Glad to see you are still fighting the Cold War when China, more than any other country, should be considered the current "big bad." Just sayin'.
I didn't see that I downplayed China. Although I think you underestimate Russia.
I posted an article a
few months ago from one of the London newspapers, that it was Russia who approached China about dumping their bonds in a deliberate attempt to collapse the U.S. financial system.China declined (probably only because they are so intertwined and dependent on our economy, although they have since begun to insulate themselves, quietly getting out of U.S. assets) to help collapse us, and the Chinese warned Treasury Secretary Henry Paulson when he came to visit for the July 2008 Olympics in Beijing. It was at that point there was a scramble to put together a bailout package to prevent a meltdown of the system. Russian orchestrated.

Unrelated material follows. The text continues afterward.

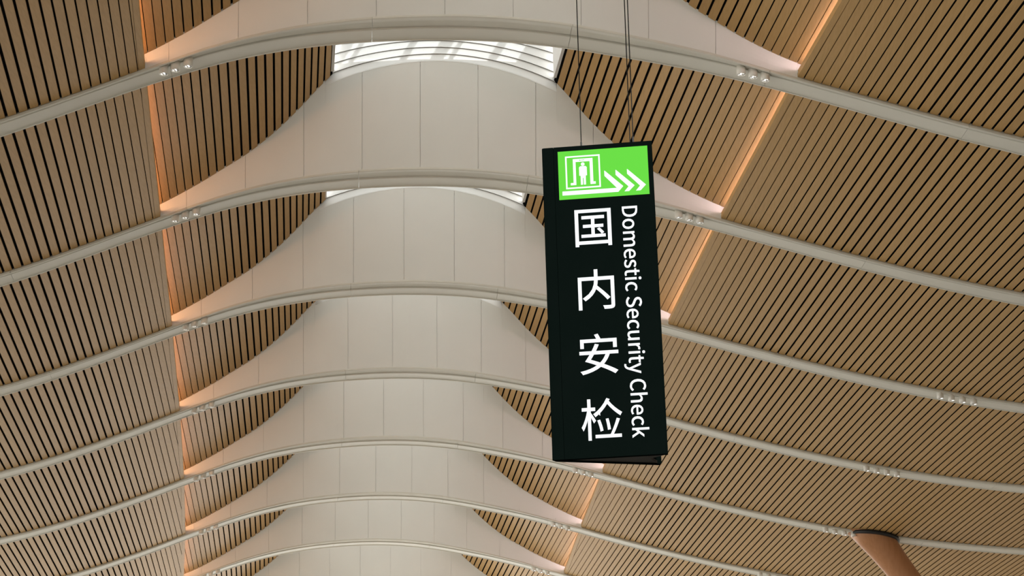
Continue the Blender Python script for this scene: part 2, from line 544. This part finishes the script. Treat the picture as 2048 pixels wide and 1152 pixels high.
# ------------------------------------------------------------------ skylight wells
def build_skylight(j):
    k = j + 1
    rt = root('window_%d' % (j + 2), R(0, k, -2.0, 3.0), f'skylight well with bright white curved boards above the {ORD[k]} rib panel', 'skylight', kind='structure')
    n = 28
    for tier in range(7):
        rows = []
        for i in range(n+1):
            u = -U_SKY + 2*U_SKY*i/n
            lo, hi = arc_top(u, tier) + (.0 if tier else -.02), arc_top(u, tier+1) - .004
            y0 = -BAND - cornice(u) - LEAN*arc_top(u)
            rows.append([R(u, k, y0 - .0, lo), R(u, k, y0 + .035, hi), R(u, k, y0 + .055, hi), R(u, k, y0 + .02, lo)])
        fix_normals(obj('louver_board', *sweep(rows), M_LOUVER, rt))
    rows = []
    for i in range(n+1):
        u = -U_SKY + 2*U_SKY*i/n
        y0 = -BAND - cornice(u) - LEAN*arc_top(u) + .065
        rows.append([R(u, k, y0, arc_top(u) - .1), R(u, k, y0, arc_top(u, 7)), R(u, k, y0 + .05, arc_top(u, 7)), R(u, k, y0 + .05, arc_top(u) - .1)])
    fix_normals(obj('board_backing', *sweep(rows), M_ROOF, rt))
    ztop = 3.55
    ylou = -BAND - cornice(0) - LEAN*arc_top(0)
    # cheeks of the well
    for s in (-1, 1):
        u = s*U_SKY
        for nm, k0_, k1_ in (('well_cheek', j + dk(.0), k + dk(ylou - .02)),):
            pts = []
            for kk in (k0_, k1_):
                a = s*(A(U_SKY - .012, j+.5) - .03)
                zz = R(0, k, 0, ztop).z + .03
                p0 = P(a, kk, h_in(U(a, kk)) - .03)
                pts.append((p0, Vector((p0.x, p0.y, zz))))
            off = Vector((s*.08, 0, 0))
            bot = [pts[0][0], pts[1][0], pts[1][0] + off, pts[0][0] + off]
            tp = [pts[0][1], pts[1][1], pts[1][1] + off, pts[0][1] + off]
            fix_normals(obj(nm, *prism(bot, tp), M_LOUVER, rt))
    # near wall, added diffusing lid, glass and bars
    def box(y0, y1, u0, u1, z0, z1, nm, m, kk=k, par=rt):
        zc = R(0, kk, 0, 0).z
        b = []
        for (uu, yy) in ((u0, y0), (u1, y0), (u1, y1), (u0, y1)):
            p = R(uu, kk + dk(yy), 0, 0); b.append(Vector((p.x, p.y, zc + z0)))
        return fix_normals(obj(nm, *prism(b, [p + Vector((0, 0, z1-z0)) for p in b]), m, par))
    ynear = -SPACING
    yslot = ylou - 3.15
    e = U_SKY + .045
    box(ynear + .02, ynear + .14, -e, e, .5, ztop, 'near_wall', M_LOUVER)
    box(ynear, yslot, -e, e, ztop, ztop + .012, 'added_diffusing_lid', M_DIFF)  # unseen lid added for soft light on the tall face panels
    box(yslot, ylou + .10, -e, e, ztop + .03, ztop + .045, 'pane', M_GLASS)
    box(ylou + .02, ylou + .12, -e, e, arc_top(0, 7) - .05, ztop + .1, 'head_wall', M_LOUVER)
    for uc, hw in ((-.255, .016), (-.205, .005), (-.02, .009), (.10, .020), (.15, .005), (.30, .012)):
        box(yslot, ylou + .05, uc - hw, uc + hw, ztop - .07, ztop + .03, 'glazing_bar', M_MULL)

for k in range(0, 8): build_rib(k)
for j in BAYS:
    for s in (-1, 1):
        build_wing(j, s)
        build_led(j, s, build_inner(j, s))
    build_skylight(j)

# ------------------------------------------------------------------ spotlights on the ribs
def lathe(profile, seg, c, flip=False):
    v, f = [], []
    for r, z in profile:
        for i in range(seg):
            t = 2*math.pi*i/seg
            v.append(Vector((c.x + r*math.cos(t), c.y + r*math.sin(t), c.z + z)))
    for a in range(len(profile)-1):
        for i in range(seg):
            f.append((a*seg+i, a*seg+(i+1) % seg, (a+1)*seg+(i+1) % seg, (a+1)*seg+i))
    return v, f

def build_spot(u, k, label, group):
    c = R(u, k, -BAND - .03, 0)
    rt = root('spotlight', c, label, 'spotlight', group)
    seg = 20
    r = .082
    v, f = lathe([(.0, .03), (r, .03), (r, -.135), (r-.008, -.14), (r-.012, -.132), (r-.012, -.06)], seg, c)
    fix_normals(obj('housing', v, f, M_SPOT, rt, True))
    v, f = lathe([(r-.012, -.13), (r-.020, -.10), (r-.036, -.07), (.018, -.055), (0.001, -.055)], 10, c)
    obj('reflector', v, f, M_CHROME, rt)
    v, f = lathe([(.001, -.112), (.014, -.108), (.018, -.09), (.014, -.06), (.001, -.056)], 10, c)
    fix_normals(obj('bulb', v, f, M_BULB, rt, True))

PLACE3 = ['beside the cove', 'in the middle', 'nearest the arch']
for k in range(0, 7):
    for s in (-1, 1):
        if s > 0 and k in (2, 3): continue
        us = [.935, .90, .862] if s < 0 else [.925, .887, .850]
        if s < 0 and k >= 4: us = [x + .025 for x in us]
        for i, u in enumerate(us):
            build_spot(s*u, k, f'white cylinder spotlight {PLACE3[i]} of the {SIDE_WORD[s]} trio on the {ORD[k]} rib', 'spotlight trios by the coves')
PLACE4 = ['innermost', 'second', 'third', 'outermost']
for k, u0 in ((2, 2.064), (3, 2.012), (4, 2.047), (5, 1.917)):
    for i in range(4):
        build_spot(u0 + .0445*i, k, f'{PLACE4[i]} small spotlight in the row of four on the {ORD[k]} rib over the right wing', 'spotlight rows over the right wing')

# ------------------------------------------------------------------ raking column
def build_column():
    k, u = 4, 2.285
    top = R(u, k, -.3, .05)
    t = frame(k)[3]
    lat = Vector((math.cos(t), -math.sin(t), 0))
    ax = (lat*math.sin(math.radians(34)) - Vector((0, 0, 1))*math.cos(math.radians(34))).normalized()
    L = top.z/math.cos(math.radians(34))
    base = top + ax*L
    rt = root('column', Vector((base.x, base.y, 0)), 'leaning brown timber clad column tapering down from the right ceiling wing', 'column')
    side = ax.cross(Vector((0, 1, 0))).normalized()
    dep = ax.cross(side).normalized()
    def ring(dist, r, seg=40):
        c = top + ax*dist
        return [c + side*(r*math.cos(2*math.pi*i/seg)) + dep*(r*math.sin(2*math.pi*i/seg)) for i in range(seg)]
    secs = [ring(d, r) for d, r in ((-.55, .62), (0, .545), (.5, .48), (1.0, .435), (1.6, .41), (2.6, .40), (4, .40), (8, .40), (L-.2, .42))]
    v, f = sweep(secs)
    fix_normals(obj('shaft', v, f, M_COLUMN, rt, True))
    # ring at the slats, its dark colour standing in for the shaded opening
    c = top + lat*.02 + Vector((0, 0, .0))
    secs = []
    for z, r in ((-.01, .69), (-.10, .69), (-.10, .55), (-.01, .55)):
        secs.append((z, r))
    vv, ff = [], []
    seg = 48
    for z, r in secs:
        for i in range(seg):
            q = 2*math.pi*i/seg
            o = lat*(r*math.cos(q)*1.1) + Vector((0, 1, 0))*(r*1.0*math.sin(q))
            slope = (R(u+.1, k).z - R(u, k).z)/(A(.1, k))
            vv.append(c + o + Vector((0, 0, z + slope*o.dot(lat))))
    for a in range(4):
        for i in range(seg):
            ff.append((a*seg+i, a*seg+(i+1) % seg, ((a+1) % 4)*seg+(i+1) % seg, ((a+1) % 4)*seg+i))
    fix_normals(obj('dark_opening_ring', vv, ff, M_DARK, rt, True))
    foot = [Vector((base.x, base.y, 0)) + Vector((math.cos(2*math.pi*i/40)*.75, math.sin(2*math.pi*i/40)*.6, 0)) for i in range(40)]
    fix_normals(obj('base_plate', *prism(foot, [p + Vector((0, 0, .12)) for p in foot]), M_DARK, rt))
build_column()

# ------------------------------------------------------------------ hanging sign
SIGN_H, SIGN_W = 2.2, 0.7537
sign = root('hanging_sign', (0.6124, 13.571, 4.6229 + EYE - SIGN_H/2), 'tall black illuminated sign with a green panel, hanging on thin cables', 'sign')
sign.rotation_euler = (6e-4, -6.5e-3, -0.1145)
def sp(x, z, y=0.0): return (x, y, z + SIGN_H/2)
HW, HH = SIGN_W/2, SIGN_H/2
def local_prism(name, poly, y0, y1, m, parent=sign, holes=None):
    """poly in the sign face (x, z), from depth y0 to y1"""
    b = [sp(x, z, y0) for x, z in poly]
    t = [sp(x, z, y1) for x, z in poly]
    v, f = prism([Vector(p) for p in b], [Vector(p) for p in t])
    return fix_normals(obj(name, v, f, m, parent, local=True))
def plan_prism(name, poly, z0, z1, m):
    v, f = prism([Vector(sp(x, z0, y)) for x, y in poly], [Vector(sp(x, z1, y)) for x, y in poly])
    return fix_normals(obj(name, v, f, m, sign, local=True))
# front leaf (rounded outer edge strip, then the lit panel), back leaf, lid and floor of the wedge
plan_prism('edge_strip', [(-HW, .012), (-HW+.006, .003), (-HW+.016, 0), (-.2975, 0), (-.2975, .03), (-HW+.01, .026)], -HH, HH, M_BLACK)
plan_prism('front_panel', [(-.2955, 0), (HW-.004, 0), (HW, .004), (HW, .035), (-.2955, .035)], -HH, HH, M_BLACK)
plan_prism('back_panel', [(-HW+.004, .02), (-HW+.02, .05), (.30, .292), (.31, .288), (.322, .255), (-.29, .034)][::1], -HH, HH, M_BLACK)
NOTCH = [(-.345, .0355), (HW-.012, .0355), (.255, .118), (.302, .270)]
plan_prism('bottom_plate', NOTCH, -HH+.003, -HH+.02, M_UNDER)
plan_prism('top_plate', NOTCH, HH-.02, HH-.003, M_UNDER)
plan_prism('end_wall', [(HW-.014, .0355), (.255, .116), (.245, .112), (HW-.034, .0355)], -HH+.02, HH-.02, M_BLACK)
plan_prism('end_wall', [(.255, .120), (.300, .268), (.288, .262), (.243, .118)], -HH+.02, HH-.02, M_BLACK)

F0 = -0.004
pan = local_prism('green_panel', [(-.2675, 1.0645), (.3455, 1.0645), (.3455, .7115), (-.2675, .7115)], -.003, .001, M_GREEN)
G = -.003
def picto(name, poly, y=-.0045): return local_prism(name, poly, y, G + .0005, M_WHITE, pan)
# frame of the pictogram
x0, x1, z0, z1, w = -.2185, .0190, .7852, 1.0255, .0105
v = []
for (xx0, xx1, zz0, zz1) in ((x0, x1, z0, z1), (x0+w, x1-w, z0+w, z1-w)):
    for y in (-.0045, G):
        v += [sp(xx0, zz0, y), sp(xx1, zz0, y), sp(xx1, zz1, y), sp(xx0, zz1, y)]
f = []
for i in range(4):
    jn = (i+1) % 4
    f += [(i, jn, 8+jn, 8+i), (i, 4+i, 4+jn, jn), (8+i, 8+jn, 12+jn, 12+i)]
fix_normals(obj('pictogram_frame', [Vector(q) for q in v], f, M_WHITE, pan, local=True))
picto('detector_gate', [(-.1660, 1.0025), (-.0308, 1.0025), (-.0308, .8295), (-.0155, .8295), (-.0155, .8118), (-.0515, .8118), (-.0515, .9805), (-.1475, .9805), (-.1475, .8118), (-.1855, .8118), (-.1855, .8280), (-.1660, .8280)])
for i, (hx, hw) in enumerate(((-.117, .005), (-.1025, .0035), (-.0915, .0035))):
    local_prism('gate_lamp', [(hx-hw, .9895), (hx+hw, .9895), (hx+hw, .9945), (hx-hw, .9945)], -.0052, -.0044, M_GREEN, pan)
picto('figure_head', [(-.0990 + .0128*math.cos(q*math.pi/10), .9615 + .0128*math.sin(q*math.pi/10)) for q in range(20)])
picto('figure_body', [(-.1170, .9465), (-.0810, .9465), (-.0725, .9385), (-.0725, .8775), (-.0815, .8775), (-.0815, .8110), (-.0960, .8110), (-.0965, .8600), (-.1015, .8600), (-.1020, .8110), (-.1165, .8110), (-.1165, .8775), (-.1255, .8775), (-.1255, .9385)])
picto('arrow_shaft', [(.0455, .9015), (.0490, .9015), (.1703, .7805), (.1357, .7412), (-.2445, .7412), (-.2445, .7705), (.1262, .7705), (.0455, .8640)])
picto('arrow_chevron', [(.1218, .9015), (.1255, .9015), (.2473, .7805), (.2085, .7412), (.1770, .7412), (.2061, .7755), (.1218, .8660)])
picto('arrow_chevron', [(.2000, .9015), (.2037, .9015), (.3241, .7805), (.2868, .7412), (.2545, .7412), (.2842, .7755), (.2000, .8680)])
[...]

It's no secret that Russia would like to reconquer their so-called "near abroad", the former Soviet states, such as Belarus, Ukraine, Georgia, Khazakstan and so forth. And a collapsed United States would allow them to do that unopposed. Russia also (with some justification) sees the United States as encirling them with either military advisors or troops in Poland, Rumania, Bosnia, Armenia, Uzbekistan (we pulled out of this one), Afghanistan, Pakistan, and many Persian Gulf states. The proper thing to do after the Soviet collapse would have been to respect that as Russian turf, and not have military presence there, and even expand NATO into former soviet territories. While I see our objectives in these places as benign and not imperial, I can see where this would be threatening to the Russian leadership.
But despite your saying I'm living in the past, I think I've made a good case for the fact that Russia is still an enemy, and very hostile to the U.S.
And Russia, by the way, is a major supplier of oil to the rest of Europe. They've already shown their willingness to use oil supply as a leveraging weapon on the rest of Europe, as shown with Ukraine.
Likewise, China resents us for our protection of Taiwan and other exploitable nations in China's back yard. And likewise, China (as I detailed discussing China's first-, second- and third-island-chain defensive borders) is likewise aggressively planning a takedown of U.S. supremacy in the Pacific.
In addition, China has conducted a number of cyber attacks on U.S. defenses and technological information. Often just a test of their capability, but also very destructive and compromising.
I don't even need to detail the Islamic threat to the U.S., or the threat from the so-called "friendly" islamic states, such as Pakistan and Saudi Arabia.
But the point is, Russia is demonstrably not the obsolete threat you seem to believe it is.